Et en l’absence de connaissances politiques, de traditions de gauche, les lycéens et les étudiants tombent dans le panneau. Chacun s’imagine « sortir du lot » pour les plus carriéristes, quant aux autres, ils voient juste avec plaisir le principe d’un « bac à la carte ».

Car le baccalauréat, pour ce qui ressort du rapport remis hier au ministre concerné, supprime les séries L, ES et S. Il y aura un tronc commun et des options à choisir.

Dans le tronc commun, on trouve l’histoire-géographie, les mathématiques, deux langues vivantes, l’EPS, le français et de philosophie. Puis, en option, il y aura les mathématiques-sciences de la vie et de la Terre, lettres-langue vivante, sciences économiques et sociales / mathématiques.

En apparence, aucune différence. En pratique, pour les classes de seconde, de première, de terminale, il faudra à chaque fois re-sélectionner une de ces options. C’est la fin d’un bac universel.

De plus, les notes seront en continu, ce qui va renforcer la valeur très différente des lycées. Un bac dans tel lycée n’aura clairement pas la même valeur qu’un autre bac dans un autre lycée.

Évidemment, les options à choisir dépendront du « marché du travail ». A la soumission aux professeurs pour avoir les bonnes notes – on connaît la dimension subjective dans les matières littéraires ou les langues – s’ajoute celle aux entreprises.

Pour préserver la fiction du « bac », le projet prévoit également que la moitié de la note finale dépende de quatre examens de fin d’année, avec deux majeures au printemps, la philosophie et un oral en juin.

Enfin, pour clouer la dépendance, il n’y aura plus d’oral de rattrapage, mais l’étude du livret scolaire de première et de terminale.

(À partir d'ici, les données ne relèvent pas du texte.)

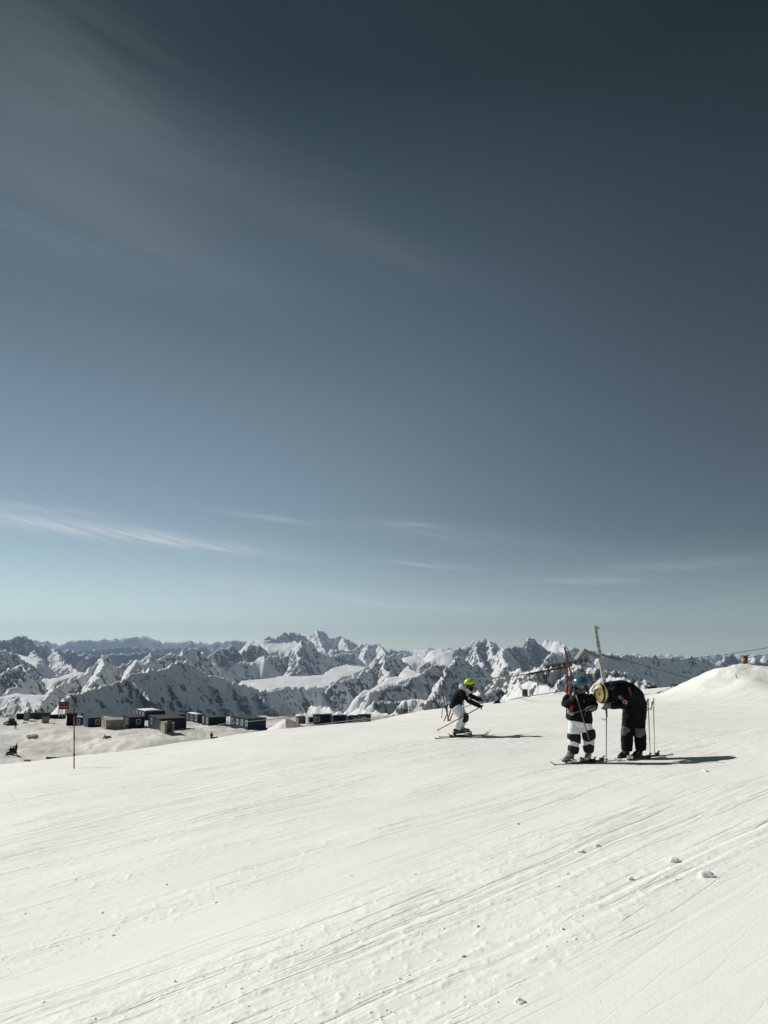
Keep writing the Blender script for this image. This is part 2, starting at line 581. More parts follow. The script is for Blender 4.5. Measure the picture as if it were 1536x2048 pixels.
def ski_tracks(X, Y):
    """grooves and ridges cut by skis, as real relief"""
    rs = np.random.RandomState(5)
    Z = np.zeros_like(X)
    n_tr = 120
    for i in range(n_tr):
        ang = R(47.5 + rs.normal(0, 3.2))
        dxx, dyy = math.sin(ang), math.cos(ang)
        off = rs.uniform(-26, 17) if i > 60 else rs.uniform(-13, 7)
        curv = rs.normal(0, 0.0012)
        s = X * dxx + Y * dyy
        q = X * dyy - Y * dxx - off - curv * s * s
        near = np.abs(q) < 0.45
        if not near.any(): continue
        sn, qn = s[near], q[near]
        s0 = rs.uniform(-10, 40); ln = rs.uniform(1.5, 8)
        on = .7 * np.exp(-((sn - s0) / ln) ** 4)
        on = on * np.clip(0.35 + 1.3 * perlin(sn * 0.7, sn * 0 + i * 3.1, 1) + 0.5, 0, 1.2)
        wdt = rs.uniform(0.018, 0.035)
        dep = rs.uniform(0.003, 0.012)
        q2 = qn + 0.02 * perlin(sn * 1.4, sn * 0 + i, 4)
        z = -dep * np.exp(-(q2 / wdt) ** 2) + dep * 0.8 * np.exp(-((q2 - 2.2 * wdt) / (wdt * 1.3)) ** 2)
        if rs.rand() < 0.5:
            g = rs.uniform(0.14, 0.28)
            z += -dep * .8 * np.exp(-((q2 - g) / wdt) ** 2) + dep * 0.6 * np.exp(-((q2 - g - 2.1 * wdt) / (wdt * 1.2)) ** 2)
        Z[near] += z * on
    return Z


def build_ground():
    dense = np.radians(np.linspace(-32, 32, 640))
    side_l = np.radians(np.linspace(-180, -32, 60)[:-1])
    side_r = np.radians(np.linspace(32, 180, 60)[1:-1])
    th = np.concatenate([side_l, dense, side_r])
    r = np.concatenate([np.linspace(0.02, 3.4, 14)[:-1], np.exp(np.linspace(math.log(3.4), math.log(80), 800)),
                        np.exp(np.linspace(math.log(80), math.log(420), 230))[1:]])
    TH, RR = np.meshgrid(th, r)
    X = RR * np.sin(TH); Y = RR * np.cos(TH)
    Z = ground(X, Y)
    near = (RR > 3.3) & (RR < 75) & (np.abs(TH) < R(33))
    fade = sstep(75, 40, RR) * near
    T = np.zeros_like(Z)
    T[near] = ski_tracks(X[near], Y[near])
    Qm = X * math.cos(R(47.5)) - Y * math.sin(R(47.5))
    calm = 0.10 + 0.90 * sstep(-2.5, -3.5, Qm)     # the right foreground is smooth, untouched
    # broken, chunky crust along the tracks
    ang = R(47.5)
    S = X * math.sin(ang) + Y * math.cos(ang)
    Q = X * math.cos(ang) - Y * math.sin(ang)
    band = np.clip(fbm(S / 9.0, Q / 1.1, 4, 41) * 1.8 + 0.15, 0, 1)
    chunk = np.maximum(fbm(X * 9.5, Y * 9.5, 4, 51, 0.6) - 0.2, 0)
    stre = fbm(S / 1.6, Q * 4.0, 4, 61, 0.6)
    T = T * calm + 0.017 * band * calm * chunk + 0.003 * stre * (0.25 + band) + 0.004 * fbm(S / 5.0, Q / 0.9, 2, 71)
    far_r = sstep(60, 100, RR)
    T = T * fade + far_r * 0.25 * fbm(X / 4.0, Y / 3.0, 4, 81) * (RR < 300)
    o = grid_mesh('snow_ground', X, Y, Z + T, M_SNOW, wrap=True)
    tag(o, kind='structure')
    return o


build_ground()

# ------------------------------------------------------------------ mountains: ridge lines with depth, eroded by noise
# (line of (px, py, km)), slope near crest, flat half width m, roughness, rockiness
RG = []


def rg(pts, s=0.85, w=0, rough=1.0, rocky=0.5, reach=1e9):
    if reach > 1e8:
        s = max(s * 1.5, 1.45)
        rough *= 1.15
    RG.append(([Pn(a, b, c * 1000.0) for a, b, c in pts], s, w, rough, rocky, reach))


rg([(-120, 1276, 38), (-20, 1280, 38), (65, 1279, 38), (86, 1279, 38), (109, 1284, 38), (128, 1287, 38), (141, 1280, 39), (156, 1278, 39), (182, 1278, 40), (216, 1276, 40), (250, 1274, 40), (271, 1272, 41), (294, 1271, 41), (312, 1279, 40), (328, 1282, 40), (354, 1283, 39), (378, 1280, 38), (400, 1282, 38), (419, 1287, 36), (432, 1283, 34), (450, 1280, 34), (466, 1280, 33), (484, 1278, 33), (510, 1280, 33)], s=.45, rough=.22, rocky=.95)
rg([(740, 1298, 35), (791, 1300, 35), (812, 1300, 36), (833, 1298, 36), (856, 1295, 34), (872, 1296, 34), (893, 1293, 33), (906, 1298, 33), (1000, 1300, 33), (1200, 1304, 33), (1400, 1306, 33), (1700, 1306, 33)], s=.5, rough=.8, rocky=.4)
# far lower ridges between the left hills
rg([(150, 1300, 24), (200, 1296, 25), (260, 1290, 26), (330, 1294, 26), (400, 1292, 27), (430, 1298, 27)], s=.4, rough=.25, rocky=1.1)
rg([(170, 1312, 17), (230, 1306, 18), (300, 1303, 19), (350, 1308, 20)], s=.5, rough=.35, rocky=1.0)
# left peak and its long shoulder
rg([(-120, 1262, 13), (-40, 1270, 13.4), (0, 1274, 13.7), (20, 1274, 14), (35, 1271, 14.5), (48, 1271, 14.8), (57, 1276, 15.2), (64, 1283, 15.6), (70, 1288, 16), (90, 1290, 16.6), (107, 1292, 17), (125, 1297, 17.6), (148, 1301, 18), (172, 1306, 18.6), (190, 1316, 19)], s=.7, rough=1.1, rocky=.7)
rg([(64, 1290, 15.6), (70, 1312, 13.2), (95, 1328, 11.6)], s=.6, rough=1.2, rocky=.6)
rg([(110, 1294, 17), (120, 1318, 13.2), (150, 1335, 11)], s=.6, rough=1.2, rocky=.6)
rg([(-60, 1285, 8.3), (-20, 1290, 8.5), (10, 1298, 8.8), (30, 1308, 9.3), (50, 1319, 9.9), (64, 1329, 10.4), (90, 1341, 11), (110, 1353, 11.6)], s=.8, rough=.9, rocky=.6)
# lit left peak, dark right face
rg([(-60, 1362, 5.0), (-20, 1350, 5.4), (0, 1345, 5.7), (20, 1336, 6.0), (37, 1327, 6.4), (49, 1329, 6.5), (64, 1344, 7.1), (84, 1355, 7.8), (103, 1375, 8.4)], s=.9, rough=1.1, rocky=.6)
rg([(49, 1329, 6.5), (42, 1352, 6.1), (30, 1370, 5.7), (10, 1385, 5.3)], s=.8, rough=.8, rocky=.4)
rg([(-40, 1405, 4.4), (0, 1402, 4.5), (15, 1395, 4.5), (30, 1391, 4.5), (45, 1399, 4.4), (56, 1412, 4.2), (50, 1428, 4.0)], s=.7, rough=1.3, rocky=.6)
rg([(-60, 1440, 2.6), (-10, 1428, 2.6), (20, 1426, 2.7), (40, 1432, 2.7)], s=.6, rough=1.0, rocky=.4)
# saddle behind
# peak with the long lit left arm
rg([(210, 1311, 6.0), (197, 1322, 5.9), (176, 1342, 5.6), (150, 1353, 5.3), (125, 1363, 5.0), (107, 1375, 4.7), (94, 1395, 4.3), (74, 1414, 4.0), (59, 1426, 3.8)], s=.7, rough=.9, rocky=.45)
rg([(210, 1311, 6.0), (200, 1335, 5.4), (190, 1360, 4.9), (172, 1380, 4.45)], s=.9, rough=.7, rocky=.4)
rg([(210, 1311, 6.0), (216, 1318, 6.2), (225, 1330, 6.5), (229, 1345, 6.6)], s=.9, rough=.6, rocky=.4)
rg([(227, 1338, 6.2), (240, 1330, 6.3), (252, 1326, 6.4), (277, 1315, 6.6), (286, 1316, 6.7), (302, 1307, 7.0), (312, 1313, 7.1), (328, 1308, 7.2), (338, 1305, 7.3), (359, 1305, 7.4), (367, 1299, 7.5), (377, 1294, 7.6), (390, 1296, 7.8), (402, 1301, 8.1), (410, 1311, 8.5), (413, 1322, 8.8)], s=.9, rough=1.1, rocky=.55)
rg([(302, 1308, 7.0), (290, 1326, 6.3), (287, 1344, 5.8)], s=.8, rough=.9, rocky=.5)
# the big dark slope in front
rg([(134, 1442, 2.5), (124, 1404, 2.7), (138, 1387, 2.95), (162, 1384, 3.2), (190, 1374, 3.5), (220, 1366, 3.8), (250, 1356, 4.0), (269, 1345, 4.15), (287, 1344, 4.3), (299, 1334, 4.45), (312, 1338, 4.6), (334, 1334, 4.8), (342, 1327, 4.9), (359, 1319, 5.1), (375, 1321, 5.25), (387, 1328, 5.4), (416, 1347, 5.7), (445, 1352, 6.0), (465, 1361, 6.2), (480, 1367, 6.4), (500, 1367, 6.6), (523, 1377, 6.8), (543, 1381, 7.0), (564, 1374, 7.3), (578, 1371, 7.5), (598, 1373, 7.7), (621, 1371, 8.0), (656, 1375, 8.4), (676, 1383, 8.6), (695, 1391, 8.8), (715, 1394, 9.0), (754, 1399, 9.5), (793, 1405, 10.0), (850, 1414, 10.6)], s=1.0, rough=.62, rocky=.36)
rg([(262, 1350, 4.1), (283, 1378, 4.02), (305, 1402, 3.96)], s=1.1, rough=.7, rocky=.62)
rg([(318, 1340, 4.66), (345, 1375, 4.60), (378, 1412, 4.56), (392, 1430, 4.54)], s=1.1, rough=.7, rocky=.68)
rg([(387, 1329, 5.4), (412, 1362, 5.33), (440, 1388, 5.28), (452, 1400, 5.25)], s=1.1, rough=.8, rocky=.72)
rg([(445, 1353, 6.0), (468, 1378, 5.92), (488, 1398, 5.88)], s=1.1, rough=.8, rocky=.66)
rg([(500, 1369, 6.6), (520, 1388, 6.52), (536, 1400, 6.48)], s=1.1, rough=.8, rocky=.62)
rg([(600, 1374, 7.7), (612, 1390, 7.62), (618, 1402, 7.6)], s=1.1, rough=.8, rocky=.6)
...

C’est la négation de l’épreuve universelle et le renforcement de la soumission à la concurrence, à la compétition, aux intérêts des entreprises, et cela de manière totalement unilatérale.

Cela ne veut pas dire que le baccalauréat ait été idéal dans sa forme passée. Tous les gens de gauche savent ce que signifie l’épreuve comme mise sous pression, bachotage sans contenu, illusion sur la vie adulte qu’il y a après, etc.

Cependant, l’idée d’une épreuve universelle, pour une société reconnaissant être une collectivité transcendant les individus, ne peut être que l’exigence de base de toute personne de gauche.